§ **WORK TO COMPLETE**: Each entry below must be repeated word for word.

§ **SUPPLIED MATERIAL**:

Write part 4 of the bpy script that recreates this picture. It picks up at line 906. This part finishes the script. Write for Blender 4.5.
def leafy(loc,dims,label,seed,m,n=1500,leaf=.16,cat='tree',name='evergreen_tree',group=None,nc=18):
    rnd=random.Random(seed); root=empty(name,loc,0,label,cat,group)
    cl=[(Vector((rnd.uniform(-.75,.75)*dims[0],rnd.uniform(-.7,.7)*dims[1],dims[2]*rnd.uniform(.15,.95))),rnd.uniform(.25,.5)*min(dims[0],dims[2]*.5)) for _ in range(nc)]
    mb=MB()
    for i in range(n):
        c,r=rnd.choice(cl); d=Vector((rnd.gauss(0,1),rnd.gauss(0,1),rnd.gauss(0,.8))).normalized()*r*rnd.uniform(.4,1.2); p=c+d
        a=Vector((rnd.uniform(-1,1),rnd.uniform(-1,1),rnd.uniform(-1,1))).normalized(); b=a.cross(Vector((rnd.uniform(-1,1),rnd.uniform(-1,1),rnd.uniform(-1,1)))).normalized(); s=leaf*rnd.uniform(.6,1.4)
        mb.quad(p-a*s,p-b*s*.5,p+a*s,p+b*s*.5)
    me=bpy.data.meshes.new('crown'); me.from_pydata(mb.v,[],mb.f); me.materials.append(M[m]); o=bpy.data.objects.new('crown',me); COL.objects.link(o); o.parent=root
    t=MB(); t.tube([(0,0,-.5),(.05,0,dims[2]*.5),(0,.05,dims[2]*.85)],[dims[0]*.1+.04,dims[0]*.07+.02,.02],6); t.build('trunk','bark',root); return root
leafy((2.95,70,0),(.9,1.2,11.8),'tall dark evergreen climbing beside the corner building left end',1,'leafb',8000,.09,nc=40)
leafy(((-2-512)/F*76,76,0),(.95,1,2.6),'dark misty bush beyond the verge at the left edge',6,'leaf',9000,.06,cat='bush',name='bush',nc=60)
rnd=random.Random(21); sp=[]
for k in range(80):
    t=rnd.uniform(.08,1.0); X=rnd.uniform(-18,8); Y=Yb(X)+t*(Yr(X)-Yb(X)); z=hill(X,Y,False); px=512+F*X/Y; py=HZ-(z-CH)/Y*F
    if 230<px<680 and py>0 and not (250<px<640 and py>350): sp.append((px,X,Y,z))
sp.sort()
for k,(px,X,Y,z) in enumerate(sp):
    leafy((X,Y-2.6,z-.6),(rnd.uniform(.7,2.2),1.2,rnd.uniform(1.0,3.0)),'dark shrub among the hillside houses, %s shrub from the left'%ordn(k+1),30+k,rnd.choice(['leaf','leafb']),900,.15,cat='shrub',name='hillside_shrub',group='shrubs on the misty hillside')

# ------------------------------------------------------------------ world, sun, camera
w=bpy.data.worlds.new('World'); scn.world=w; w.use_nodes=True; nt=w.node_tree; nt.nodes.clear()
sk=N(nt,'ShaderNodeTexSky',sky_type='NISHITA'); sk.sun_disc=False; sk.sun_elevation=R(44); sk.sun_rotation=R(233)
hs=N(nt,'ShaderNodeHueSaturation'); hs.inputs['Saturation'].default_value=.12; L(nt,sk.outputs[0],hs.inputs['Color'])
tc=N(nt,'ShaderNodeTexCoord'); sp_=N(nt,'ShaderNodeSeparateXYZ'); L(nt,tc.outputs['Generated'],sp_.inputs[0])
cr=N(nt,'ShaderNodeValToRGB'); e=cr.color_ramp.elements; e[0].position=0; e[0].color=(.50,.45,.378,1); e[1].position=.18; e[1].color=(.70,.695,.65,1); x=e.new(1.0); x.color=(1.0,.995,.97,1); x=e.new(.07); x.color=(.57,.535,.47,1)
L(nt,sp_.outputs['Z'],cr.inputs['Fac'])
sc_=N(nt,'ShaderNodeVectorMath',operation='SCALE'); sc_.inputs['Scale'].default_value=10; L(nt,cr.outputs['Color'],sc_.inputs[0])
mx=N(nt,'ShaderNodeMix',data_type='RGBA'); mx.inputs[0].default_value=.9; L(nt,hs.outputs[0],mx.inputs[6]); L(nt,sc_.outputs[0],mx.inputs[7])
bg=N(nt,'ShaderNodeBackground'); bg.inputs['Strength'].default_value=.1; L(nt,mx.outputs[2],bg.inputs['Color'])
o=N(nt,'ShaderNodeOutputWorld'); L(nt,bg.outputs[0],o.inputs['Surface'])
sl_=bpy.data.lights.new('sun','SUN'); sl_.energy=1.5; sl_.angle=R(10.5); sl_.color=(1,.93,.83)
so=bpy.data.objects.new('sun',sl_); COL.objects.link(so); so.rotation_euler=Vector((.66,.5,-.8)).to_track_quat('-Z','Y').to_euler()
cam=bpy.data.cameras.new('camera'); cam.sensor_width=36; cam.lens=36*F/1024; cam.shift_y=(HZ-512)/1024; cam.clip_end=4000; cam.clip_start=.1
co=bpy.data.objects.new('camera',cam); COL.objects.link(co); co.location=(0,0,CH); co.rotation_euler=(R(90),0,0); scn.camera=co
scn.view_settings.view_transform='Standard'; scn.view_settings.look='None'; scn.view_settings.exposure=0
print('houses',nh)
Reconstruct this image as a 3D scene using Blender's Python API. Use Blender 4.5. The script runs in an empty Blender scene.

§ **COMPLETED EXERCISE**:
Write part 4 of the bpy script that recreates this picture. It picks up at line 906. This part finishes the script. Write for Blender 4.5.
def leafy(loc,dims,label,seed,m,n=1500,leaf=.16,cat='tree',name='evergreen_tree',group=None,nc=18):
    rnd=random.Random(seed); root=empty(name,loc,0,label,cat,group)
    cl=[(Vector((rnd.uniform(-.75,.75)*dims[0],rnd.uniform(-.7,.7)*dims[1],dims[2]*rnd.uniform(.15,.95))),rnd.uniform(.25,.5)*min(dims[0],dims[2]*.5)) for _ in range(nc)]
    mb=MB()
    for i in range(n):
        c,r=rnd.choice(cl); d=Vector((rnd.gauss(0,1),rnd.gauss(0,1),rnd.gauss(0,.8))).normalized()*r*rnd.uniform(.4,1.2); p=c+d
        a=Vector((rnd.uniform(-1,1),rnd.uniform(-1,1),rnd.uniform(-1,1))).normalized(); b=a.cross(Vector((rnd.uniform(-1,1),rnd.uniform(-1,1),rnd.uniform(-1,1)))).normalized(); s=leaf*rnd.uniform(.6,1.4)
        mb.quad(p-a*s,p-b*s*.5,p+a*s,p+b*s*.5)
    me=bpy.data.meshes.new('crown'); me.from_pydata(mb.v,[],mb.f); me.materials.append(M[m]); o=bpy.data.objects.new('crown',me); COL.objects.link(o); o.parent=root
    t=MB(); t.tube([(0,0,-.5),(.05,0,dims[2]*.5),(0,.05,dims[2]*.85)],[dims[0]*.1+.04,dims[0]*.07+.02,.02],6); t.build('trunk','bark',root); return root
leafy((2.95,70,0),(.9,1.2,11.8),'tall dark evergreen climbing beside the corner building left end',1,'leafb',8000,.09,nc=40)
leafy(((-2-512)/F*76,76,0),(.95,1,2.6),'dark misty bush beyond the verge at the left edge',6,'leaf',9000,.06,cat='bush',name='bush',nc=60)
rnd=random.Random(21); sp=[]
for k in range(80):
    t=rnd.uniform(.08,1.0); X=rnd.uniform(-18,8); Y=Yb(X)+t*(Yr(X)-Yb(X)); z=hill(X,Y,False); px=512+F*X/Y; py=HZ-(z-CH)/Y*F
    if 230<px<680 and py>0 and not (250<px<640 and py>350): sp.append((px,X,Y,z))
sp.sort()
for k,(px,X,Y,z) in enumerate(sp):
    leafy((X,Y-2.6,z-.6),(rnd.uniform(.7,2.2),1.2,rnd.uniform(1.0,3.0)),'dark shrub among the hillside houses, %s shrub from the left'%ordn(k+1),30+k,rnd.choice(['leaf','leafb']),900,.15,cat='shrub',name='hillside_shrub',group='shrubs on the misty hillside')

# ------------------------------------------------------------------ world, sun, camera
w=bpy.data.worlds.new('World'); scn.world=w; w.use_nodes=True; nt=w.node_tree; nt.nodes.clear()
sk=N(nt,'ShaderNodeTexSky',sky_type='NISHITA'); sk.sun_disc=False; sk.sun_elevation=R(44); sk.sun_rotation=R(233)
hs=N(nt,'ShaderNodeHueSaturation'); hs.inputs['Saturation'].default_value=.12; L(nt,sk.outputs[0],hs.inputs['Color'])
tc=N(nt,'ShaderNodeTexCoord'); sp_=N(nt,'ShaderNodeSeparateXYZ'); L(nt,tc.outputs['Generated'],sp_.inputs[0])
cr=N(nt,'ShaderNodeValToRGB'); e=cr.color_ramp.elements; e[0].position=0; e[0].color=(.50,.45,.378,1); e[1].position=.18; e[1].color=(.70,.695,.65,1); x=e.new(1.0); x.color=(1.0,.995,.97,1); x=e.new(.07); x.color=(.57,.535,.47,1)
L(nt,sp_.outputs['Z'],cr.inputs['Fac'])
sc_=N(nt,'ShaderNodeVectorMath',operation='SCALE'); sc_.inputs['Scale'].default_value=10; L(nt,cr.outputs['Color'],sc_.inputs[0])
mx=N(nt,'ShaderNodeMix',data_type='RGBA'); mx.inputs[0].default_value=.9; L(nt,hs.outputs[0],mx.inputs[6]); L(nt,sc_.outputs[0],mx.inputs[7])
bg=N(nt,'ShaderNodeBackground'); bg.inputs['Strength'].default_value=.1; L(nt,mx.outputs[2],bg.inputs['Color'])
o=N(nt,'ShaderNodeOutputWorld'); L(nt,bg.outputs[0],o.inputs['Surface'])
sl_=bpy.data.lights.new('sun','SUN'); sl_.energy=1.5; sl_.angle=R(10.5); sl_.color=(1,.93,.83)
so=bpy.data.objects.new('sun',sl_); COL.objects.link(so); so.rotation_euler=Vector((.66,.5,-.8)).to_track_quat('-Z','Y').to_euler()
cam=bpy.data.cameras.new('camera'); cam.sensor_width=36; cam.lens=36*F/1024; cam.shift_y=(HZ-512)/1024; cam.clip_end=4000; cam.clip_start=.1
co=bpy.data.objects.new('camera',cam); COL.objects.link(co); co.location=(0,0,CH); co.rotation_euler=(R(90),0,0); scn.camera=co
scn.view_settings.view_transform='Standard'; scn.view_settings.look='None'; scn.view_settings.exposure=0
print('houses',nh)
Reconstruct this image as a 3D scene using Blender's Python API. Use Blender 4.5. The script runs in an empty Blender scene.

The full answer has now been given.